Saints and fairs


In Czech the word "pout" means pilgrimage and from it is derived an event that takes place in almost every Czech town and village at some time in the spring summer or autumn. Staying at my grandparents' house as a child I perceived the annual "pout" as an important event. Preparations for the big day started well in advance with housewives stocking up their larders and baking a vast amount of "kolace" delicious pies with poppy-seed, jam and cottage cheese. There was always enough to feed an army. And indeed, on the day itself an army of relatives would arrive.

Naturally they had been invited - for it was considered a major offence to forget - and we in turn would get an invitation to their "pout" when it came round. From early morning the towns PA system played loud music and the streets became jammed with parked cars. The passengers would spill out, dressed in their Sunday best, bearing a bottle of wine and a box of candy and they would head for one of the houses in town where the door was flung open even before they reached it and they were all given bear hugs, accompanied by cries of "how lovely to see you again". Like weddings and funerals this was an occasion for relatives scattered all over the country to meet. Of course, for us kids the interest centred around a different "pout" - the travelling show that would arrive once a year - and create a fairground on the local football field - roundabouts, fortune tellers, strongmen, a mirror maize and a miniature zoo - an exotic world making a brief stop over in a sleepy town in south Bohemia. At the end of the day we would go home dirty, tired and happy, faces sticky with cotton candy, clutching a few precious souvenirs from the fair.

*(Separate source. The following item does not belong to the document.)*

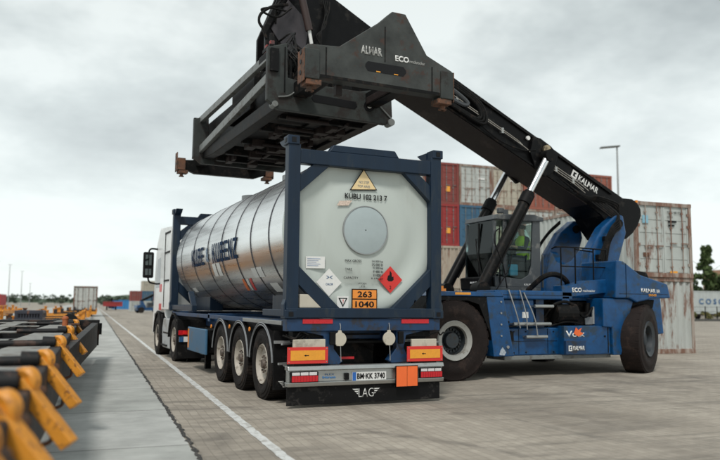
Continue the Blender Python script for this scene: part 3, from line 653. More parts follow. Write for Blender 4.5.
text('plate_lettering', 'BM·KK 3740', (-.175, -.038, .372), XD, ZD, .44, .082, M_BLK, np_, font_w=.02)
for k in range(1): b = B(); b.box(-.37, -.305, -.06, -.02, .37, .465); obj('lamp_socket', b, M_PLAST, bp_, bevel=.008)
text('lettering', 'FLEX', (-.66, -.024, .44), XD, ZD, .14, .022, M_LBLUE, bp_); text('lettering', 'fritrans', (-.70, -.024, .395), XD, ZD, .20, .035, mat('blue_print', (.03, .20, .50), .5), bp_, font_w=.02)
b = B(); b.box(.42, .78, -.09, -.075, .245, .545); op = obj('hazard_board', b, M_FLUO, bp_)
b = B(); b.box(.42, .425, -.094, -.07, .245, .545); b.box(.775, .78, -.094, -.07, .245, .545); b.box(.42, .78, -.094, -.07, .243, .25); b.box(.42, .78, -.094, -.07, .54, .547); b.box(.6, .604, -.092, -.09, .25, .54); obj('board_frame', b, M_DARK, op)
b = B(); b.box(-1.21, 1.20, .0, .02, .04, .295); mf = obj('mudflap', b, M_PLAST, tr, bevel=.004)
def lag(ox, oz, k, y, par):
    text('mudflap_lettering', 'LAG', (ox+.07*k, y, oz), XD, ZD, .22*k, .115*k, M_LABEL, par, font_w=-.01)
    b = B()
    for i in range(3):
        z = oz+.11*k-i*.028*k; dx = .028*k*i
        b.prism([(ox+dx-.02*k, z), (ox+.06*k, z), (ox+.06*k, z-.014*k), (ox+dx, z-.014*k)], 'y', y-.004, y)
        b.prism([(ox+.36*k-dx+.02*k, z), (ox+.30*k, z), (ox+.30*k, z-.014*k), (ox+.36*k-dx, z-.014*k)], 'y', y-.004, y)
    obj('wing_mark', b, M_LABEL, par)
lag(-.21, .115, 1.08, -.003, mf)
# warning boards
for x0, x1, z0, z1 in ((-1.225, -.63, .61, .835), (.625, 1.225, .60, .82)):
    b = B(); b.box(x0, x1, -.05, -.035, z0, z1); wb = obj('warning_board', b, M_REDD, tr)
    b = B(); b.box(x0+.045, x1-.045, -.054, -.051, z0+.045, z1-.045); obj('yellow_field', b, M_YEL, wb)
    b = B(); [b.cyl((xx, -.057, zz), (xx, -.05, zz), .008, seg=8) for xx in (x0+.022, x1-.022) for zz in (z0+.022, z1-.022)]; obj('screw', b, M_GALV, wb)
    b = B(); b.prism([(x0+.24, z0+.11), (x0+.27, z0+.125), (x0+.27, z0+.115), (x0+.31, z0+.115), (x0+.31, z0+.105), (x0+.27, z0+.105), (x0+.27, z0+.095)], 'y', -.0555, -.054); _obj1('arrow_mark', b, M_BLK, wb)
    b = B(); b.box(x0+.09, x1-.03 if x0 < 0 else x1-.09, -.03, .02, z1-.02, z1+.105); obj('board_bracket', b, M_BEIGE, wb, bevel=.008)
    b = B(); b.box(x0+.1, x1-.1, -.03, .03, z0-.05, z0); obj('bracket_foot', b, M_DARK, wb)
for cx in (-.43, .35):
    b = B(); b.cyl((cx, -.01, .935), (cx, .02, .935), .098, seg=28); b.prism([(cx-.04, 1.0), (cx+.04, 1.0), (cx+.02, 1.06), (cx-.02, 1.06)], 'y', -.008, .018); b.prism([(cx-.05, .84), (cx+.05, .84), (cx+.06, .87), (cx-.06, .87)], 'y', -.007, .017)
    dd = obj('round_tag', b, M_BEIGE, tr, bevel=.004)
    b = B(); b.tube([(cx, .0, 1.05), (cx+.01, .01, 1.12), (cx, .04, 1.2)], .006); b.tube([(cx+.01, .0, .84), (cx+.02, .0, .62)], .006); obj('chain', b, M_GALV, dd)
# black lamp blocks beside the boards, hoses, axles
b = B()
for s in (-1, 1):
    b.box(*sorted((s*.585, s*.50)), -.02, .03, .86, 1.04)
    b.box(*sorted((s*1.1, s*.65)), .1, .3, .95, 1.04)
obj('lamp_block', b, M_PLAST, tr, bevel=.01)
b = B(); b.box(-.38, .38, .6, .62, .5, .95); b.cyl((-.5, .95, .72), (.5, .95, .72), .13); b.cyl((.05, .45, .95), (.3, .5, .8), .06); b.box(-.75, .75, .25, .33, .86, .90); b.box(-.3, .35, .3, 3.8, .98, 1.0); obj('air_tank', b, M_DARK, tr, bevel=.02)
b = B(); b.box(-.62, -.1, .24, .26, .635, .67); obj('red_bar', b, M_REDL, tr)
b = B()
for k in range(7): b.tube([(-1.2+.02*k, .1, 1.0-.03*k), (-1.1+.05*k, .0, .96-.02*k), (-.95+.03*k, .08, 1.02-.02*k)], .008)
b.tube([(-1.25, .1, .99), (-1.12, -.02, .95), (-1.0, .05, 1.04), (-.9, .02, 1.0)], .012); b.tube([(1.05, .05, .98), (1.15, -.02, 1.03), (1.23, .03, .98), (1.3, .05, 1.02)], .012); obj('hose', b, M_DARK, tr)
AX = (1.15, 2.46, 3.77)
for i, yy in enumerate(AX):
    for s in (-1, 1):
        wheel(tr, (s*1.055, yy, .52), (s, 0, 0), .525, .30, .37, M_RUBBER, M_RIMW)
        m_f = arch(tr, 'mudguard', M_PLAST, *sorted((s*1.25, s*.80)), yy, .52, .575, .605, rad(-84), rad(86), 18)
        b = B()
        for r_ in (.62, .588):
            b.tube([(s*1.252, yy-math.sin(rad(a))*r_, .52+math.cos(rad(a))*r_) for a in range(-84, 92, 8)], .009, 5)
        obj('guard_trim', b, mat('grey_trim', (.20, .21, .22), .5), m_f)
        b = B(); b.prism([(yy-math.sin(rad(a))*.60, .52+math.cos(rad(a))*.60) for a in range(-84, 92, 8)], 'x', *sorted((s*.80, s*.815))); obj('guard_wall', b, M_PLAST, m_f)
    b = B(); b.cyl((-.95, yy, .52), (.95, yy, .52), .07); b.box(-.62, -.42, yy-.12, yy+.12, .58, .88); b.box(.42, .62, yy-.12, yy+.12, .58, .88); obj('axle', b, M_DARK, tr)
for s in (-1, 1):
    b = B(); b.box(*sorted((s*1.25, s*.80)), .50, .515, .20, 1.04); fl = obj('spray_flap', b, M_PLAST, tr, bevel=.004)
    if s < 0: lag(-1.16, .235, .8, .498, fl)
    b = B(); b.box(*sorted((s*1.25, s*.7)), .44, .50, .86, .90); b.cyl((s*.9, .46, .7), (s*.9, .40, .7), .02); b.cyl((s*1.1, .46, .55), (s*1.1, .40, .55), .02); b.bar((s*1.24, .3, .585), (s*.8, .45, .585), .03, .03); b.bar((s*1.26, .1, .87), (s*.9, .45, .87), .025, .025); obj('flap_bracket', b, M_GALV, fl)
b = B(); b.box(-1.25, -1.20, 5.0, 6.8, .395, .90); tb = obj('tool_box', b, mat('steel_blue_paint', (.045, .13, .23), .5, dirt=(.1, .12, .14), dirt_amt=.25), tr, bevel=.015)
b = B(); b.box(-1.258, -1.2505, 6.64, 6.74, .45, .86); obj('orange_reflector', b, M_LENS, tb)
b = B(); b.box(-1.19, -.75, 5.2, 6.7, .42, .88); obj('battery_box', b, M_PLAST, tr, bevel=.01)
b = B(); b.box(.72, 1.25, 5.0, 6.8, .395, .90); obj('tool_box', b, M_BLUE2, tr, bevel=.015)
b = B()
for s in (-1, 1): b.box(*sorted((s*.80, s*.92)), 7.0-.6, 7.0-.48, .0, .9); b.box(*sorted((s*.72, s*1.0)), 6.3, 6.62, .30, .34)
b.cyl((-1.0, 4.75, .85), (1.0, 4.75, .85), .16, seg=20); obj('landing_leg', b, M_DARK, tr)
b = B(); b.cyl((-1.24, 4.52, .98), (-1.255, 4.52, .98), .035); b.cyl((-1.24, 1.8, 1.02), (-1.255, 1.8, 1.02), .035); b.cyl((-1.24, 3.1, 1.02), (-1.255, 3.1, 1.02), .035); obj('marker_lamp', b, M_LENS, tr)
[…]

It was only later that I learned that a "pout" originally started as a pilgrimage to the village church - and the date of the pout was set by the name of the saint to whom the Church had been dedicated. It was held on the Sunday closest to the given saint's name day in the calendar. And, rightly, the whole village should have headed to the local church for a special thanksgiving mass. However then -as now - few people actually do that and in the midst of the eating, drinking and merrymaking the given saint stays very much in the background. It would probably surprise many kids today who head for the Matejska pout - now a permanent fairground in Prague - that originally it was a pilgrimage to a nearby church dedicated to St. Mathew.